A Managers Role in Coaching Through Microlearning
The purpose of microlearning is not only to deliver and reinforce critical information but it goes beyond that. All the responses data that is captured on proficiency levels translates to valuable insights that managers need to be effective coaches. Are your teams gaining the proficiency they need to perform? Are there areas where additional learning investments are needed? And now managers have precise data points on areas where they need to invest more time coaching a specific individual or team.
Microlearning provides managers with a flexible and more focused method for coaching their remote teams. Qstream enables managers with coaching and insights into their teams’ knowledge and capabilities. Qstream actively engages managers and enables them to be better coaches in the process. They don’t find out that a team member has a knowledge gap retroactively in a report when it’s too late. Managers receive proactive alerts and reports to indicate where coaching opportunities exist. These include positive data points for encouraging and acknowledging employees who are excelling or those who need additional support on a specific topic. The ability to focus manager coaching efforts in a fact-based way is especially important in a remote learning situation. Managers can use this information to have targeted conversations on specific topics where knowledge gaps are identified and areas that will have the biggest impact on their performance.
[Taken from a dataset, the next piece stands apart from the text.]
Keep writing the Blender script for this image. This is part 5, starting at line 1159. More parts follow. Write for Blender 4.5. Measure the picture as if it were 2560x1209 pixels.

In this sense, Qstream microlearning is also intended to engage managers in the effort to grow the overall proficiency of the entire organization. Manager engagement is key to understanding the value of what information and learning is being expected of remote learners and in order to understand it, it’s critical for managers to be involved in a learning program.
Analytics for Visibility into Organizational Performance Readiness
Data on individuals’ proficiency levels gives managers the ability to have targeted, personalized coaching conversations to support remote employees. These analytics are used by managers to deliver targeted coaching to make sure people are practicing the right behaviors. Having these targeted conversations related to individuals learning needs will get them to practice the right behaviors to successfully do their job.